GIVEN EXERCISE
Using the data below, repeat all of it precisely.

[Items from a data source]
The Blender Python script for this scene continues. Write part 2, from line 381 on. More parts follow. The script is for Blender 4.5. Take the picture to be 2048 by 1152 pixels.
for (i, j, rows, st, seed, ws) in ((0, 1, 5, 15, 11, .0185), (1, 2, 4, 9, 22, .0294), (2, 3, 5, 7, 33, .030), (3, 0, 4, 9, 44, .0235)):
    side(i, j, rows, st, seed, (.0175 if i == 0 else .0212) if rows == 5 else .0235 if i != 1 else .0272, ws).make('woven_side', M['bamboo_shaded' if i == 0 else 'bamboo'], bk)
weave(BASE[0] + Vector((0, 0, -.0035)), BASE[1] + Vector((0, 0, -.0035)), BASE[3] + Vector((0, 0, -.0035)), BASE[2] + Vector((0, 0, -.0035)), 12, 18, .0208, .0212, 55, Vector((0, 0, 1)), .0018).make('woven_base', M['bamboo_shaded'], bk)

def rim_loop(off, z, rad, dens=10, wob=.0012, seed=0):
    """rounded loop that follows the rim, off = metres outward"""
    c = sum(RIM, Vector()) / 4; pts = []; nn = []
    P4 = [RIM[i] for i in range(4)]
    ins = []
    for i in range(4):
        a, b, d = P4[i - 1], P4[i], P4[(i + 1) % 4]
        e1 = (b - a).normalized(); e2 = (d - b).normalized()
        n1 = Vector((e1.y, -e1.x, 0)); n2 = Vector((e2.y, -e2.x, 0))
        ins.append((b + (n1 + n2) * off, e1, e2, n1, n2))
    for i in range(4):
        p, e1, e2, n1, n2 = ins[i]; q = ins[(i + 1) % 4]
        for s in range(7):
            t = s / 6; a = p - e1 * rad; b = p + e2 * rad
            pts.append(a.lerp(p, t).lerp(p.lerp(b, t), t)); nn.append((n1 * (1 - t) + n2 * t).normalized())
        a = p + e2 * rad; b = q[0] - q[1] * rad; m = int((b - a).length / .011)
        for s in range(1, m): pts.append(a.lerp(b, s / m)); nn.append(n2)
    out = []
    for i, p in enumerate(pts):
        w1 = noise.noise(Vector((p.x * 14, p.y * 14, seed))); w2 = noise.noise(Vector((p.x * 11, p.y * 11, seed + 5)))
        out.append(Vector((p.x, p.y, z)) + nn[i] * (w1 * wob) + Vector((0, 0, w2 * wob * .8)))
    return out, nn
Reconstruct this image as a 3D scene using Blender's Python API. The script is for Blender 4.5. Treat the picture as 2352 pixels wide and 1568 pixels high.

WRITTEN RESPONSE
The Blender Python script for this scene continues. Write part 2, from line 381 on. More parts follow. The script is for Blender 4.5. Take the picture to be 2048 by 1152 pixels.
for (i, j, rows, st, seed, ws) in ((0, 1, 5, 15, 11, .0185), (1, 2, 4, 9, 22, .0294), (2, 3, 5, 7, 33, .030), (3, 0, 4, 9, 44, .0235)):
    side(i, j, rows, st, seed, (.0175 if i == 0 else .0212) if rows == 5 else .0235 if i != 1 else .0272, ws).make('woven_side', M['bamboo_shaded' if i == 0 else 'bamboo'], bk)
weave(BASE[0] + Vector((0, 0, -.0035)), BASE[1] + Vector((0, 0, -.0035)), BASE[3] + Vector((0, 0, -.0035)), BASE[2] + Vector((0, 0, -.0035)), 12, 18, .0208, .0212, 55, Vector((0, 0, 1)), .0018).make('woven_base', M['bamboo_shaded'], bk)

def rim_loop(off, z, rad, dens=10, wob=.0012, seed=0):
    """rounded loop that follows the rim, off = metres outward"""
    c = sum(RIM, Vector()) / 4; pts = []; nn = []
    P4 = [RIM[i] for i in range(4)]
    ins = []
    for i in range(4):
        a, b, d = P4[i - 1], P4[i], P4[(i + 1) % 4]
        e1 = (b - a).normalized(); e2 = (d - b).normalized()
        n1 = Vector((e1.y, -e1.x, 0)); n2 = Vector((e2.y, -e2.x, 0))
        ins.append((b + (n1 + n2) * off, e1, e2, n1, n2))
    for i in range(4):
        p, e1, e2, n1, n2 = ins[i]; q = ins[(i + 1) % 4]
        for s in range(7):
            t = s / 6; a = p - e1 * rad; b = p + e2 * rad
            pts.append(a.lerp(p, t).lerp(p.lerp(b, t), t)); nn.append((n1 * (1 - t) + n2 * t).normalized())
        a = p + e2 * rad; b = q[0] - q[1] * rad; m = int((b - a).length / .011)
        for s in range(1, m): pts.append(a.lerp(b, s / m)); nn.append(n2)
    out = []
    for i, p in enumerate(pts):
        w1 = noise.noise(Vector((p.x * 14, p.y * 14, seed))); w2 = noise.noise(Vector((p.x * 11, p.y * 11, seed + 5)))
        out.append(Vector((p.x, p.y, z)) + nn[i] * (w1 * wob) + Vector((0, 0, w2 * wob * .8)))
    return out, nn
Reconstruct this image as a 3D scene using Blender's Python API. The script is for Blender 4.5. Treat the picture as 2352 pixels wide and 1568 pixels high.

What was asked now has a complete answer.